As Aaron Rodgers looks for new Packers pass-catchers, RBs AJ Dillon and Aaron Jones could join 50-50 club

GREEN BAY, Wis. -- Quarterback Aaron Rodgers didn’t sound too high on the Green Bay Packers’ young receivers this week, but it sure sounds like he believes in his running backs.

And not just as ball carriers, either.

He believes the combination of Aaron Jones and AJ Dillon can do something never done before by a Packers’ running back duo when it comes to catches.

“I think 50 is very realistic,” Rodgers said when asked how many passes Jones could catch this season.

And then he doubled down.

“I think 50 for both those guys is realistic,” Rodgers added. “That’s three a game; I guess it’d be just under, we play 17 games now. I think that’s realistic, 50 passes, which would be a nice season.”

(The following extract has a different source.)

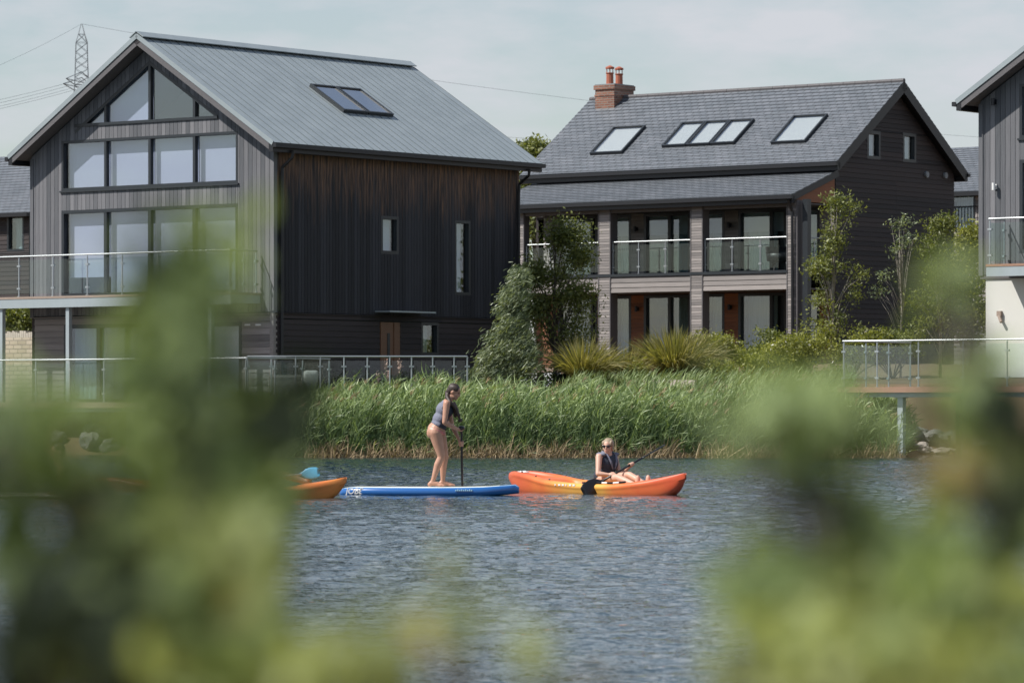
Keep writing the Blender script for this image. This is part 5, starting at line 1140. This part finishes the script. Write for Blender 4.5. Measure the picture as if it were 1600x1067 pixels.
hf = Vector((-.35, -.92, -.03)); FH = head(b_, P3(950, 697.5, .05), hf)
for sg, kx in ((-1, 994), (1, 1000)):        # legs along the footwells, knees up
    hip = pel+lf*sg*.09+fd*.04; kn = pel+lf*sg*.11+fd*.43+UPV*(.035 if sg < 0 else .07); an = pel+lf*sg*.10+fd*.82-UPV*.07
    limb(b_, [hip, hip.lerp(kn, .5), kn], [.085, .072, .053]); limb(b_, [kn, kn.lerp(an, .35), an], [.052, .050, .032]); b_.ell(an+fd*.03+UPV*.06, (.04, .04, .1), 12, F=FT)
body = bake(b_, 'body', M['skin_pale'], wo); face_parts(FH, body, eyes=False)
mb = MB()
for sg in (-1, 1): mb.ell(FH.p(sg*.033, .083, .006), (.028, .010, .019), 12, F=FH)
mb.tube([FH.p(-.02, .094, .010), FH.p(.02, .094, .010)], .004, n=6)
for sg in (-1, 1): mb.tube([FH.p(sg*.06, .075, .012), FH.p(sg*.078, 0, .010)], .004, n=6)
mb.build('sunglasses', M['lens'], body, smooth=True)
h_ = MB(); h_.ell(FH.p(0, -.022, .040), (.083, .094, .088), 18, F=FH); h_.ell(FH.p(0, -.055, -.01), (.070, .062, .085), 16, F=FH)
for sg in (-1, 1): h_.ell(FH.p(sg*.062, .012, .045), (.024, .055, .05), 12, F=FH); h_.ell(FH.p(sg*.066, -.012, -.01), (.018, .034, .06), 12, F=FH)
h_.ell(FH.p(0, -.11, .0), (.035, .035, .04), 12, F=FH); bake(h_, 'hair', M['hair_blond'], body, .007, 1)
v_ = MB(); v_.ell(pel+UPV*.05, (.178, .135, .12), 18, F=FT); v_.ell(pel.lerp(chest, .5), (.155, .125, .15), 16, F=FT); v_.ell(chest, (.178, .135, .155), 18, F=FC2); v_.ell(chest+UPV*.075, (.150, .095, .075), 16, F=FC2)
bake(v_, 'buoyancy_vest', M['vest_dark'], body, .010, 2)
v_ = MB()
for sg in (-1, 1): v_.tube([chest+lf*sg*.02+fd*.137-UPV*.09, chest+lf*sg*.055+fd*.135+UPV*.02, chest+lf*sg*.085+fd*.085+UPV*.115, chest+lf*sg*.09-fd*.02+UPV*.16], [.012, .016, .018, .02], n=8)
for sg in (-1, 1): v_.ell(chest+lf*sg*.125+UPV*.125, (.05, .10, .035), 12, F=FC2)
v_.build('vest_trim', M['vest_grey'], body, smooth=True)
paddle('paddle', S0, S1, 'black double paddle held across the kayak by the seated woman', 'paddle_black', 'paddle_black', nrmA=(.1, -1, .1), nrmB=(.55, -.1, -1), bw=.115, bl=.40)
# ---- paddle board with the standing woman
A0 = at(534, 700, 55.8); A1 = at(811, 700, 55.3); A0.z = A1.z = 0; FP = Fr(A0, A1-A0, UPV.cross(A1-A0)); LP = (A1-A0).length
SB_ = thing('paddle_board', FP.p(LP/2, 0, 0), 'blue inflatable paddle board with white deck under the standing woman', 'paddle board')
mb = MB(); xs_ = [0, .008, .03, .08, .15, .3, .5, .7, .82, .9, .95, .98, .995, 1]; hbp = np.interp(xs_, [0, .008, .03, .08, .15, .3, .6, .82, .9, .95, .98, .995, 1], [.13, .17, .22, .27, .32, .37, .38, .31, .22, .15, .09, .045, .02])
zo = np.interp(xs_, [0, .1, .6, .8, .93, 1], [-.015, -.02, -.02, -.012, .012, .03]); zh = np.interp(xs_, [0, .02, .06, .9, .98, 1], [.085, .11, .132, .134, .13, .09]); rs = []
for x, h, z, tk in zip(xs_, hbp, zo, zh):
    r_ = tk/2; hh = max(h-r_*.9, .004); ring = [FP.p(x*LP, a, z+c) for a, c in [(hh, tk), (hh*.5, tk+.004), (-hh*.5, tk+.004), (-hh, tk)]]
    ring += [FP.p(x*LP, -hh-r_*.9*math.sin(a), z+r_+r_*math.cos(a)) for a in [math.pi*k/8 for k in range(1, 8)]]+[FP.p(x*LP, -hh, z), FP.p(x*LP, hh, z)]
    ring += [FP.p(x*LP, hh+r_*.9*math.sin(a), z+r_-r_*math.cos(a)) for a in [math.pi*k/8 for k in range(1, 8)]]; rs.append(ring)
i0 = len(mb.f); mb.rings(rs); nr = len(rs[0])
M['sup_blue'] = mat('glossy blue board rail', (.012, .085, .30), .25, var=.4, bscale=4, alt=(.03, .16, .46), coat=.4); M['sup_light'] = mat('pale blue rail stripe', (.38, .60, .74), .35); M['sup_deck'] = mat('cream white deck pad', (.72, .70, .62), .6)
for fi in range(len(mb.f)-2):
    k = fi % nr; s_ = fi//nr
    mb.m[fi] = 2 if k in (0, 1, 2) else (1 if (k in (3, 22) or k == nr-1) else 0)
    if s_ >= 9 and mb.m[fi] == 2: mb.m[fi] = 0
mb.build('board', [M['sup_blue'], M['sup_light'], M['sup_deck']], SB_, smooth=True)
cu = bpy.data.curves.new('lettering', 'FONT'); cu.body = 'JOBE'; cu.size = .115; cu.shear = .2; cu.extrude = .003; cu.offset = .0025; to = bpy.data.objects.new('t', cu); S.collection.objects.link(to)
bpy.context.view_layer.update(); me = bpy.data.meshes.new_from_object(to.evaluated_get(bpy.context.evaluated_depsgraph_get())); bpy.data.objects.remove(to)
side_y = -float(np.interp(.1, xs_, hbp))-.022
R4 = Matrix((( FP.x.x, 0, -FP.y.x, 0), (FP.x.y, 0, -FP.y.y, 0), (0, 1, 0, 0), (0, 0, 0, 1)))
me.transform(Matrix.Translation(FP.p(.13, side_y, .022)-ORG[SB_.name]) @ R4); me.materials.clear(); me.materials.append(M['white']); lo_ = bpy.data.objects.new('lettering', me); S.collection.objects.link(lo_); lo_.parent = SB_
mb = MB()
for k in range(9): x = 1.74+.028*k; yy = -float(np.interp(x/LP, xs_, hbp))-.012; mb.box(FP, x, x+.017, yy, yy+.02, .068, .086+.008*(k % 2))
mb.build('side_lettering', M['sup_light'], SB_)
D = 55.55; Q = lambda px, py, dy=0: at(px, py, D+dy)
zb_ = .122
sw_ = thing('person', (Q(683, 760).x, D, zb_), 'woman with dark braid standing on the blue board in a grey and navy vest', 'person'); b_ = MB()
X_ = Vector((1, 0, 0)); Y_ = Vector((0, 1, 0)); lean = (Q(701, 628)-Q(682, 670)).normalized(); fwd = Y_.cross(lean)*1; fwd = Vector((lean.z, 0, -lean.x)); FTt = Fr(Q(684, 668), Y_, fwd, lean)
hip = Q(683, 671); b_.ell(Q(681.5, 671), (.165, .125, .12), 18, F=FTt)
for sg in (-1, 1): b_.ell(Q(677, 675, sg*.075), (.085, .095, .11), 14, F=FTt)
b_.ell(Q(688, 655), (.125, .090, .12), 16, F=FTt); b_.ell(Q(695, 639.5), (.155, .11, .14), 18, F=FTt); b_.ell(Q(699, 629), (.165, .07, .05), 16, F=FTt)
for sg, kn, an, hp in ((-1, (690, 713), (675.5, 753), (680, 676)), (1, (695, 713.5), (691.5, 754), (686, 676))):
    h0 = Q(*hp, sg*.085); k0 = Q(*kn, sg*.075); a0_ = Q(*an, sg*.085); limb(b_, [h0, h0.lerp(k0, .4), k0], [.098, .083, .056]); limb(b_, [k0, k0.lerp(a0_, .32)-X_*.012, a0_.lerp(k0, .15), a0_], [.054, .054, .034, .031]); foot(b_, a0_, (1, -.12 if sg < 0 else .1, 0), zb_)
nk = Q(702, 625); limb(b_, [Q(699.5, 630), Q(705, 619)], [.052, .046]); FHs = head(b_, Q(709.5, 612), (.93, -.12, -.38), UPV+X_*.25)
sh1 = Q(698, 630.5, -.165); el1 = Q(694.5, 660, -.21); wr1 = Q(715, 670.5, -.10); sh2 = Q(700, 631, .165); el2 = Q(706, 664, .2); wr2 = Q(717.5, 687, .06)
top_ = Q(721, 668.5, 0); bot_ = Q(722.3, 768, .1)
ax = (bot_-top_).normalized(); limb(b_, [sh1, sh1.lerp(el1, .5), el1], [.053, .043, .035]); limb(b_, [el1, el1.lerp(wr1, .35), wr1], [.035, .036, .024]); grip_hand(b_, wr1, top_+ax*.02, Y_, r=.015)
limb(b_, [sh2, sh2.lerp(el2, .5), el2], [.050, .041, .034]); limb(b_, [el2, el2.lerp(wr2, .35), wr2], [.034, .034, .023]); grip_hand(b_, wr2, top_.lerp(bot_, .25), ax, flip=-1)
body = bake(b_, 'body', M['skin'], sw_); face_parts(FHs, body)
h_ = MB(); h_.ell(FHs.p(0, -.020, .036), (.080, .092, .086), 18, F=FHs); h_.ell(FHs.p(0, -.060, -.005), (.062, .055, .07), 16, F=FHs)
for sg in (-1, 1): h_.ell(FHs.p(sg*.058, .0, .05), (.026, .06, .045), 12, F=FHs)
bq = [FHs.p(.03, -.085, -.04), Q(699, 621, -.05), Q(703, 629, -.12), Q(712, 637, -.10), Q(716, 648, -.08), Q(719, 657, -.06)]; h_.tube(bq, [.045, .035, .032, .030, .026, .012], n=10)
for p_ in bq[1:]: h_.ell(p_, (.034, .034, .03), 10)
h_.tube([Q(708, 628, -.06), Q(712, 640, -.05), Q(711, 652, -.03)], [.03, .045, .02], n=10)
bake(h_, 'hair', M['hair_dark'], body, .007, 1)
v_ = MB(); v_.ell(Q(686, 663.5), (.165, .118, .07), 18, F=FTt); v_.ell(Q(688.5, 655), (.160, .118, .13), 18, F=FTt); v_.ell(Q(695, 640.5), (.172, .130, .13), 18, F=FTt); v_.ell(Q(698.5, 631), (.135, .085, .062), 16, F=FTt)
vo = bake(v_, 'buoyancy_vest', M['vest_grey'], body, .010, 2)
vo.data.materials.append(M['vest_dark']); org = ORG[vo.name]
for p in vo.data.polygons:
    c = p.center+org; a, f_, u_ = FTt.loc(c)
    if f_ > .012 or u_ < -.075+.0 or (u_ > .27 and f_ > -.06): p.material_index = 1
mb = MB(); mb.ell(Q(682.5, 671.5), (.172, .132, .05), 18, F=Fr(hip, Y_, fwd, (lean+X_*-.55).normalized())); bake(mb, 'bikini_bottom', M['pink_fabric'], body, .009, 1)
pd = thing('paddle', (top_+bot_)/2, 'long black upright paddle held by the standing woman', 'paddle'); mb = MB(); mb.tube([top_+ax*.02, bot_], .0165, n=10); mb.build('shaft', M['paddle_black'], pd)
mb = MB(); mb.tube([top_-Y_*.06, top_+Y_*.06], .02, n=8); mb.ell(top_-UPV*.0, (.05, .07, .035), 12); mb.build('grip', M['paddle_black'], pd, smooth=True)
FB_ = Fr(bot_, ax, Y_, X_); mb = MB(); mb.rings([[FB_.p(x, w*math.cos(a), .012*math.sin(a)) for a in [2*math.pi*k/12 for k in range(12)]] for x, w in ((-.1, .016), (0, .04), (.12, .09), (.28, .10), (.38, .07), (.42, .02))]); mb.build('blade', M['paddle_black'], pd, smooth=True)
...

He made that statement in the same session with reporters during which he expressed frustration with some of the young pass-catchers over what he called “bad drops” and “bad routes.”

“We're going to play our best guys when the season starts,” Rodgers said. “And whoever those guys are, those guys are going to get the reps. It's the guys I trust the most and the guys the coaches trust the most.”

Dillon and Jones have met that prerequisite.

Jones topped the 50-catch mark last season; he caught 52 and missed two games because of separate knee injuries. Dillon caught a career-best 34 while playing in all 17 games.

But the Packers have never had two backs each with 50 receptions in the same season. The duo of Ahman Green and William Henderson combined for 108 catches in 2000, but Green had 73 and the fullback Henderson had 35.

Since 2000, there have been six occurrences in the NFL when two backs on the same team each had at least 50 catches in the same season, most recently on the 2017 New Orleans Saints with Alvin Kamara (81) and Mark Ingram II (58), according to ESPN Stats & Information. In fact, the Saints have three of the six occurrences.

Jones has no interest in stopping at 50. After some simple math and the realization that four catches per game would put him at 68, he agreed that 70 catches was not out of the question.

“I think that’s definitely possible,” said Jones, who has 183 career catches in 69 games over five seasons (2.7 per game). “When you put it like that, four a game, that’s definitely possible.”

Packers coach Matt LaFleur knows he must adjust some facets of the offense now that All-Pro receiver Davante Adams (and his 169 targets from last season) was traded to the Raiders during the offseason. Already, LaFleur has installed a variety of plays in training camp with both Dillon and Jones on the field together. That duo combined for 1,602 rushing yards last season (803 for Dillon on 187 carries and 799 for Jones on 171 carries).

“We’ve had them in multiple packages where they’re both in the backfield; we have a lot of stuff out of that,” Rodgers said. “We have runs to both of them, we have swing passes to them, we have screens, we have down-the-field stuff, we have action stuff, we have scat protection, we have six-man, seven-man protection stuff. There’s a lot in the offense for those two guys. We’ve got to get our best 11 on the field, and it seems like those two are both in the best 11.”

That Dillon has become a capable receiver seems like a surprise to everyone but Dillon. He caught only two passes as a rookie, following a three-year career at Boston College with only 21 total receptions.

“For me, it was definitely an opportunity because I didn’t get the ball thrown to me at BC,” Dillon said. “That’s just how our offense was. Here, you get the ball out, thrown to you constantly, all the time.”

As a rookie in 2020, Dillon watched Jones catch 47 passes and fellow running back Jamaal Williams catch 31. Williams left in free agency following that season, opening the door for Dillon to increase his role in 2021 – if he could catch.

“I’m like, ‘All right, this is what it takes to be successful in the league, go on and get your second contracts, and also to be on this team and play with '12' [Rodgers],’” Dillon said. “Going into that next offseason, that was something I was working on. Going into this offseason, my hands didn’t get bigger. It’s just being more confident. Going out there, running those routes and doing it over and over, and then trusting my hands, trusting my body in the air and things like that. It’s just repetition and trust.”

Throw in the uncertainty at receiver -- where Allen Lazard still has to prove he’s a WR1, where Randall Cobb and Sammy Watkins must show they can stay healthy and where rookies Christian Watson, Romeo Doubs and Samori Toure (plus second-year pro Amari Rodgers and third-year pro Juwann Winfree) still have to gain Rodgers’ trust -- and it could be a season in which the Packers have a handful of players who end up in the 40-60 catch range.

“Yeah, maybe,” Rodgers conceded. “But I expect there will be a couple that kind of break out from that and have really exceptional seasons. The exciting part is you don’t know who that’s going to be. I feel like ’13’ [Lazard] is going to be one of them, and after that, it will be interesting.”